start

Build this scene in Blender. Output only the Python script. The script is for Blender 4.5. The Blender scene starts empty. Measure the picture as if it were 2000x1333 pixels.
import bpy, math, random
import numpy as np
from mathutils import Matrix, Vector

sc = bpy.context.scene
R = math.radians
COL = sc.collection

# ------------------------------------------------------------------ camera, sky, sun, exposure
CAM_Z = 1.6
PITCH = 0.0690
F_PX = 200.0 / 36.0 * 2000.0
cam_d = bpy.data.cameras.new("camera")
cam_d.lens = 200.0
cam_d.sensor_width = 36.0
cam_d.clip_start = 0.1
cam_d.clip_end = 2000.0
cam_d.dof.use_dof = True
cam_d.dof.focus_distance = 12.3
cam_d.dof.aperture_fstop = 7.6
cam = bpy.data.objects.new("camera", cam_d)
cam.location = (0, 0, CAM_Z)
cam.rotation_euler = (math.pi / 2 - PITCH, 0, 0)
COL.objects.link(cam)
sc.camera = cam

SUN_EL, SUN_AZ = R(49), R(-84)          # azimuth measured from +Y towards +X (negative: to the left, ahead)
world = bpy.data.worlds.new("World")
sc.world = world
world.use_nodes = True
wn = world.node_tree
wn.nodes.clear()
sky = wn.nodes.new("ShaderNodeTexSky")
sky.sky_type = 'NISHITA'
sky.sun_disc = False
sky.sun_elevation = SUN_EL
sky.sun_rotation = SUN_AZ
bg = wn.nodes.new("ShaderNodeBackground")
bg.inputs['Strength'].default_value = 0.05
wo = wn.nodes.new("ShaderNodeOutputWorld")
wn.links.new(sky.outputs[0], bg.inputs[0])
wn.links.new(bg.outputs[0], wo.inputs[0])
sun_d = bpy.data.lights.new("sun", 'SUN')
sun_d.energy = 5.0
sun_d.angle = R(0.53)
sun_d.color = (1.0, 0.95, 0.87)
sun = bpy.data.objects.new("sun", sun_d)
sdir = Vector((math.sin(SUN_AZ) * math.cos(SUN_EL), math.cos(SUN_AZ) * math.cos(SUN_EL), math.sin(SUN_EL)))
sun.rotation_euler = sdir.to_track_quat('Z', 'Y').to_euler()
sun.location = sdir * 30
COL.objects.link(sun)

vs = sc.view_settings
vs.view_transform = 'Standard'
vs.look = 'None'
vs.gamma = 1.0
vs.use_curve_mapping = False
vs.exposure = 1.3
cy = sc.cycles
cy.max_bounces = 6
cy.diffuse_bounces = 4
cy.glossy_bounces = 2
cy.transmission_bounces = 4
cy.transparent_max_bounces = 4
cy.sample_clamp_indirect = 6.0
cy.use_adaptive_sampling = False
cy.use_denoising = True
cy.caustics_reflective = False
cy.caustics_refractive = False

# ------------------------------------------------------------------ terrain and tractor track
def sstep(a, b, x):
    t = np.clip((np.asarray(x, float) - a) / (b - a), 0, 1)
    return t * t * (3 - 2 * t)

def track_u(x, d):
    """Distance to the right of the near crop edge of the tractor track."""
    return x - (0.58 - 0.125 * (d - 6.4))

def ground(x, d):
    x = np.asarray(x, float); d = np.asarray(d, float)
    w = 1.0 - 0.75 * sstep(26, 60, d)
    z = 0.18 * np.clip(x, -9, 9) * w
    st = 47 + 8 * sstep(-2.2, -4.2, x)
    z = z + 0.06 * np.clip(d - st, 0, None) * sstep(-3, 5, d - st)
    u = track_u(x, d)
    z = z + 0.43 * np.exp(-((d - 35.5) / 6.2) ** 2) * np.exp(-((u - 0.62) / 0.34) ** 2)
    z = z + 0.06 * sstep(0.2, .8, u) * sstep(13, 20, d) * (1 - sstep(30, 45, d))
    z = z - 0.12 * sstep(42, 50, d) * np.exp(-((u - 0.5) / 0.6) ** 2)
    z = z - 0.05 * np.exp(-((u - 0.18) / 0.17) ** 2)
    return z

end

▶ Your goal:
Reproduce the full listing exactly.

▶ Full response:
Build this scene in Blender. Output only the Python script. The script is for Blender 4.5. The Blender scene starts empty. Measure the picture as if it were 2000x1333 pixels.
import bpy, math, random
import numpy as np
from mathutils import Matrix, Vector

sc = bpy.context.scene
R = math.radians
COL = sc.collection

# ------------------------------------------------------------------ camera, sky, sun, exposure
CAM_Z = 1.6
PITCH = 0.0690
F_PX = 200.0 / 36.0 * 2000.0
cam_d = bpy.data.cameras.new("camera")
cam_d.lens = 200.0
cam_d.sensor_width = 36.0
cam_d.clip_start = 0.1
cam_d.clip_end = 2000.0
cam_d.dof.use_dof = True
cam_d.dof.focus_distance = 12.3
cam_d.dof.aperture_fstop = 7.6
cam = bpy.data.objects.new("camera", cam_d)
cam.location = (0, 0, CAM_Z)
cam.rotation_euler = (math.pi / 2 - PITCH, 0, 0)
COL.objects.link(cam)
sc.camera = cam

SUN_EL, SUN_AZ = R(49), R(-84)          # azimuth measured from +Y towards +X (negative: to the left, ahead)
world = bpy.data.worlds.new("World")
sc.world = world
world.use_nodes = True
wn = world.node_tree
wn.nodes.clear()
sky = wn.nodes.new("ShaderNodeTexSky")
sky.sky_type = 'NISHITA'
sky.sun_disc = False
sky.sun_elevation = SUN_EL
sky.sun_rotation = SUN_AZ
bg = wn.nodes.new("ShaderNodeBackground")
bg.inputs['Strength'].default_value = 0.05
wo = wn.nodes.new("ShaderNodeOutputWorld")
wn.links.new(sky.outputs[0], bg.inputs[0])
wn.links.new(bg.outputs[0], wo.inputs[0])
sun_d = bpy.data.lights.new("sun", 'SUN')
sun_d.energy = 5.0
sun_d.angle = R(0.53)
sun_d.color = (1.0, 0.95, 0.87)
sun = bpy.data.objects.new("sun", sun_d)
sdir = Vector((math.sin(SUN_AZ) * math.cos(SUN_EL), math.cos(SUN_AZ) * math.cos(SUN_EL), math.sin(SUN_EL)))
sun.rotation_euler = sdir.to_track_quat('Z', 'Y').to_euler()
sun.location = sdir * 30
COL.objects.link(sun)

vs = sc.view_settings
vs.view_transform = 'Standard'
vs.look = 'None'
vs.gamma = 1.0
vs.use_curve_mapping = False
vs.exposure = 1.3
cy = sc.cycles
cy.max_bounces = 6
cy.diffuse_bounces = 4
cy.glossy_bounces = 2
cy.transmission_bounces = 4
cy.transparent_max_bounces = 4
cy.sample_clamp_indirect = 6.0
cy.use_adaptive_sampling = False
cy.use_denoising = True
cy.caustics_reflective = False
cy.caustics_refractive = False

# ------------------------------------------------------------------ terrain and tractor track
def sstep(a, b, x):
    t = np.clip((np.asarray(x, float) - a) / (b - a), 0, 1)
    return t * t * (3 - 2 * t)

def track_u(x, d):
    """Distance to the right of the near crop edge of the tractor track."""
    return x - (0.58 - 0.125 * (d - 6.4))

def ground(x, d):
    x = np.asarray(x, float); d = np.asarray(d, float)
    w = 1.0 - 0.75 * sstep(26, 60, d)
    z = 0.18 * np.clip(x, -9, 9) * w
    st = 47 + 8 * sstep(-2.2, -4.2, x)
    z = z + 0.06 * np.clip(d - st, 0, None) * sstep(-3, 5, d - st)
    u = track_u(x, d)
    z = z + 0.43 * np.exp(-((d - 35.5) / 6.2) ** 2) * np.exp(-((u - 0.62) / 0.34) ** 2)
    z = z + 0.06 * sstep(0.2, .8, u) * sstep(13, 20, d) * (1 - sstep(30, 45, d))
    z = z - 0.12 * sstep(42, 50, d) * np.exp(-((u - 0.5) / 0.6) ** 2)
    z = z - 0.05 * np.exp(-((u - 0.18) / 0.17) ** 2)
    return z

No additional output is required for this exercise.